A certain swimming pool of 10000 liters has three pipes;

Stolyar,
my answer comes to 15.01 hours

Sorry guys, it's late in the evening here and I needed to eat some water melon to reconsider my answer. The exam date is approaching and I often catch myself thinking about it even in the most peculiar places.

Unswer is 15 hours.

Logic is as follows:

A pours in 1000*55/60 liters an hour (l/h)
B pours out 200*50/60 l/h
C pours out 100*50/60 l/h

To get a total amount of water that is added into the swimming pool every hour, substract B&C from A. It's 666,(6)liters.
Time=work/rate => 10000/666(6)=15 hours.

We see that pipe A fills in 1000 gal in 65 minutes (1 hr filling and 5 min. rest).

We see that B & C drains out 300 gal. in 70 minutes (1/2 hr draining, 5 min rest, 1/2 hr draining and another 5 min. rest)

So, I suppose the total time taken is 910x. Why? Because, the LCM of 65 and 70 is 910. I used a factor x with it because I do not know yet whether 910 is the time taken in minutes, YET.

Now, A fills in 1000/65*910x gallons in 910x minutes
or, A fills in 14000x gallons

B&C drains 300/70*910x gallons in 910x minutes
or, B&C drains 3900x gallons

So, at the end of the total time (910x minutes) the pool will be filled.
=> 14000x - 3900x = 10000
=> x = 10000/10100 = 100/101

So, total time = 910x
= 910 * 100/101
= 15.01 hours

Becareful the way you word/interpret the problems. The problem actually states that A stops working AFTER working for one hour, and pipes B and C stop working AFTER working for 30 minutes. This is entirely different than if A stops working once every hour (i.e., after working for 55 minutes) and B and C stop working once every half hour (i.e., after working 25 minutes), which is the problem that everyone solved.

Stolyar, what is your intention here?

AkamaiBrah,
I don't agree. The problem states "A stops for 5 minutes after each hour of working. B and C stop for 5 minutes after each half an hour of working."

If "A stops working AFTER working for one hour, and pipes B and C stop working AFTER working for 30 minutes" then the pool will never be filled.

I'm sure he means 5 mnutes after each hour and half hour respectively, but your observation is besides my point. My point is that 5 minutes "after" each hour and half-hour is still different from 5 minutes "at the end" of each hour and half-hour respectively. The solution of 15 hours is the solution to the latter interpretation, which is not what Stolyar asked. The answer to the first interpretation is a few minutes less.

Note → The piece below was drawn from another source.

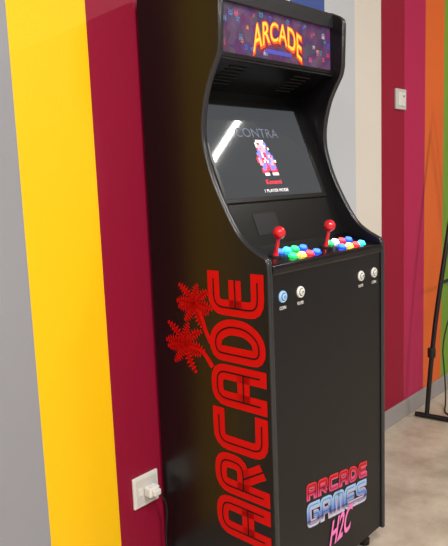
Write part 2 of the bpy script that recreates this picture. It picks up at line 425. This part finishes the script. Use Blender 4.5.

The answers are not different by much, BUT THEY ARE STILL DIFFERENT.

great problem...

the way i modeled this in order to be able to do this in about two minutes was to say that pipe A filled at a rate of 1000 * 11/12 lph and i mentally combined pipes B and C into one pipe emptying at 300 * 5/6 lph.

Then I set up the equation:

X (11000/12 - 1500/6) = 10000

By hand, X is about 15, a little more. Hope that is accurate enough for the GMAT!!!

AkamaiBrah,

Absolutely. You are correct. I see what you mean. Currently trying to formulate a way to see if I can solve that. Thanks

Sure you are correct! A works for a COMPLETE HOUR (60 minutes) then stops for 5 minutes. B and C work for HALF AN HOUR (30 min) and then stop for 5 min. And so on and so forth, until the pull is full. I invented the question occasionally yesterday, so figures can be raw. A hint: re-consider rates. My solution is to go public soon.

My solution:

1. Unite pouring pipes in one that works at the rate of 300 lph
2. Translate nominal rates into actual ones.

Since we deal with minutes, it is reasonable to get rid of hours

the nominal R(fill)=1000/60 lpm
the nominal R(pour)=300/60 lpm

the actual R(fill)=1000/65=200/13 lpm (because of a 5-minute stop after each 60 m)
the actual R(pour)=150/35=30/7 lpm (because of a 5-minute stop after each 30 m)

WORK=RATE*TIME

10000=(200/13-30/7)*X in minutes

X=910000/1010=901 munutes approximately, or 15 hours and 1 minute.